Our route through the city traversed its western quarters, and led out by the Darwaza Nao—“the new gate”—and then across the plain to Khanabad, where we were accommodated for the night in a summer-house situated in a very delightful garden belonging to Prince Ali Culi Mirzá. On our way through the city we passed a bloated corpse in a horrible state of putrefaction lying in the street, and by it stood a couple of men about to drag it into concealment amongst the broken walls and crumbling huts that here and there separate the occupied houses, and assail the passengers with the most sickening stinks. The view of Alburz and Damavand from the south side of the city is very fine, whilst the wide plain of Veramín, with its numerous villages and gardens, wears an aspect of prosperity and plenty, cruelly belied by the hard reality of their misery and poverty.
Khanabad was our nacl mucám or preparatory stage, hardly four miles from the city.

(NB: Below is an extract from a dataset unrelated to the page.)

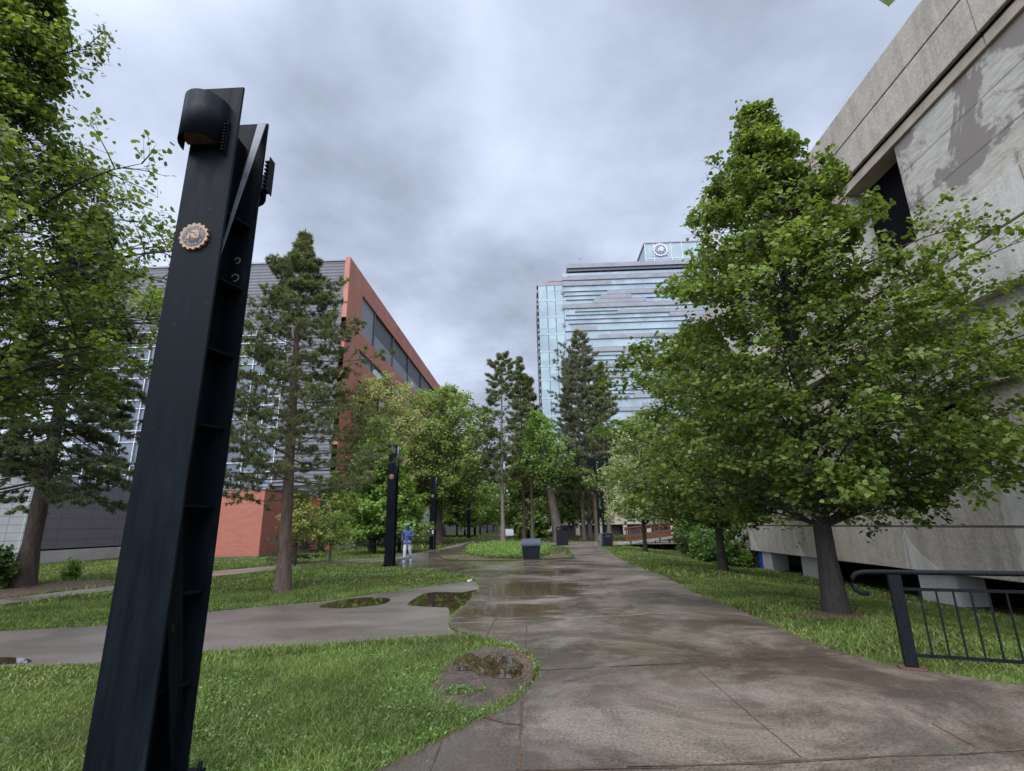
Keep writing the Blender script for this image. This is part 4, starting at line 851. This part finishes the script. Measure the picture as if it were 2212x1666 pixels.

Our servants had had the whole day to run backwards and forwards for the hundred and one things they had forgotten, or which the opportunity made them fancy they required for the journey, and when we arrived at nightfall, half of them were yet lingering there, taking a last fill of the pleasures it afforded them. Seeing this, I anticipated trouble and delay, but, to avoid the latter as much as possible, gave the order to march at midnight, and, as a first step, had the loads brought out and arranged all ready for loading, as a plain hint that I expected the absent muleteers to be present at the appointed hour. The measure proved successful, for after much running to and fro amongst the servants, our party was brought together by two o’clock in the morning, and we set out on our march half an hour later, but without the head muleteer and three of his men, who, having received their hire in advance, were indifferent on the score of punctuality.
Our route was W.S.W., by a well-beaten track, over a plain country, covered with many villages, and traversed towards the south and west by detached ridges of hill. At about eight miles we came to Husenabad, and passing through it, halted on apiece of green turf near the road for the baggage to come up. I had had no rest during the night owing to the bustle of our people and the noise made by the nightingales, and was here so overpowered with fatigue, that I stretched myself on the sward, and was fast asleep in a minute, dreaming where all the hundreds of mules and asses we had just passed on their way to the city with loads of green lucerne could have come from, since our Mirakhor had assured us that not one was to be procured in the country, and had, simply as a token of good-will, provided me with twenty of those that had brought us from Sistan, only at quadruple the former rates, half down in advance for the whole journey. Clever fellow! he at all events secured his mudákhil before losing sight of the muleteers.
From this we went on, and crossing the river Kárij by a masonry bridge, passed over a stony ridge from a hill on the right, and sloped down to Rabát Karím, where we found quarters in some of the many empty houses of the village, having come twenty-five miles from Khanabad. The population of this village was formerly reckoned at a thousand families. It does not now contain a fourth of that number, and a very wretched, sickly-looking set they are, with hardly a child to be found amongst them. And so it was with every place we came to on all the journey down to Kirmánshah.